Forced into Forestry But Learns to Love it

New life for student from Romania.

By Helen Lewis

In May, Iulia Litman will complete a journey that began 13 years ago and 9,200 km away when Romania's communists gave her little choice but to enroll in a forestry program.When Iulia Litman enrolled at the University of Transilvania in Brasov under the communist-dominated education system, her family background was considered "too intellectual" for her to be accepted into her first choice.

"I always wanted to be a history teacher when I grew up, but things were bad in communist Romania," Litman says. "One of my grandparents was a history teacher, another was a priest, and that didn't fit with the way the communists wanted to mould their people. I was part of the 'intellectual' kind of family and they didn't want to work with us -- they wanted people from the village to be the new power in the country."
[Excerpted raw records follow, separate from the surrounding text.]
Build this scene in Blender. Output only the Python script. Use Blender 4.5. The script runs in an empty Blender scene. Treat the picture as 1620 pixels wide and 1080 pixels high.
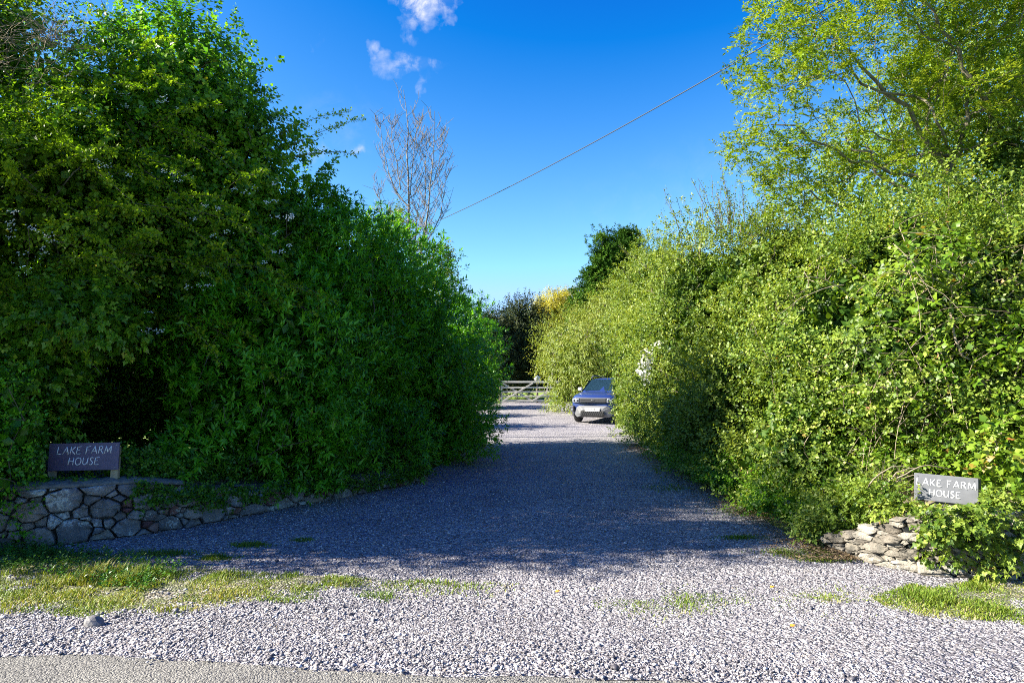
import bpy, bmesh, math, random
import numpy as np
from mathutils import Vector, Matrix, Euler

# ---------------------------------------------------------------- scene, camera, sky, sun
scene = bpy.context.scene
COL = scene.collection
R = math.radians
EYE = 1.64
FPX = 1080.0                      # focal length in photo pixels (24 mm on 36 mm, 1620 wide)
PITCH = math.atan(60 / FPX)       # horizon sits 60 px under the middle of the photo

cam_data = bpy.data.cameras.new('camera')
cam_data.sensor_width = 36; cam_data.lens = 24
cam_data.clip_start = 0.05; cam_data.clip_end = 3000
cam = bpy.data.objects.new('camera', cam_data); COL.objects.link(cam)
cam.location = (0, 0, EYE); cam.rotation_euler = (R(90) + PITCH, 0, 0)
scene.camera = cam

SUN_EL, SUN_AZ = 31.5, 189.0      # azimuth measured counter-clockwise from +X: the sun stands to the left
S2 = Vector((math.cos(R(SUN_EL)) * math.cos(R(SUN_AZ)), math.cos(R(SUN_EL)) * math.sin(R(SUN_AZ)), math.sin(R(SUN_EL))))
sun = bpy.data.lights.new('sun', 'SUN'); sun.energy = 5.0; sun.angle = R(0.53); sun.color = (1.0, 0.93, 0.80)
sun_o = bpy.data.objects.new('sun', sun); COL.objects.link(sun_o)
sun_o.location = S2 * 60; sun_o.rotation_euler = S2.to_track_quat('Z', 'Y').to_euler()

scene.view_settings.view_transform = 'Standard'; scene.view_settings.look = 'None'
scene.view_settings.exposure = 1.95; scene.view_settings.gamma = 1.0
scene.view_settings.use_curve_mapping = False
scene.render.film_transparent = False
cy = scene.cycles
cy.max_bounces = 6; cy.diffuse_bounces = 4; cy.glossy_bounces = 2; cy.transmission_bounces = 4; cy.transparent_max_bounces = 8
cy.use_denoising = False; cy.filter_width = 1.0
cy.sample_clamp_indirect = 4.0
cy.use_adaptive_sampling = True; cy.adaptive_threshold = 0.01

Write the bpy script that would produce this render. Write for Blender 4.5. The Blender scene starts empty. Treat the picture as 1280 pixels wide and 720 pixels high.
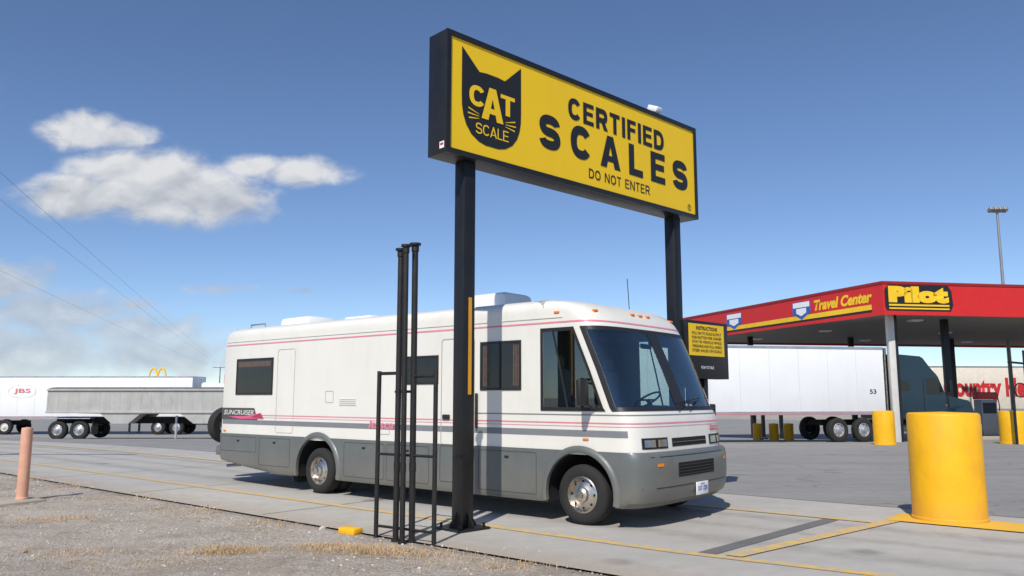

Desperately disappointed but determined to attend university, Litman decided in 1989 to enter the Wood Industry Faculty where "they didn't ask you the place of birth of your grandparents". She completed three years of the demanding five-year program, which required students to take six courses per semester and attend compulsory classes up to 12 hours a day.

Litman left her studies and her home in 1994 when her high school sweetheart, who had left Romania immediately after the revolution in 1989, convinced her to join him in Canada.

"I was 18 when John left Romania and I knew I would never see him again because I had no chance to leave," Litman says. "But things changed and he didn't give up -- he said he loved me and wanted to marry me."

The move was very difficult for Litman, then 22, who had to leave her family and friends, and struggle with a language she knew only from American TV soaps.

"I remember watching Dallas with a notebook and pen in my hand -- it was on TV after the revolution and everybody in Romania knew about J.R. and Sue-Ellen and Bobby. I watched it and learned a lot of English."

In Canada, Litman helped make ends meet by working in a hardware store, but her desire to complete the journey she started in Romania eventually led her to UBC.

She juggled her studies with family life with her husband and daughter Hannah, who was two when Litman went back to school. She also had to devote time to learning English and to her summer jobs with UBC's Centre of Advanced Wood Processing and manufacturing company Unison Windows Inc.

It took her three years of study at UBC to complete the Bachelor of Wood Science.

"The best thing is the support I got both from faculty and my colleagues at UBC," Litman says. "Sometimes I didn't even have to ask them for help -- they've been there step by step and that's why I'm here."

She is considering Masters research in a wood science-related area at UBC, and has no plans to return to Romania. "I feel Canada is my home now," she says.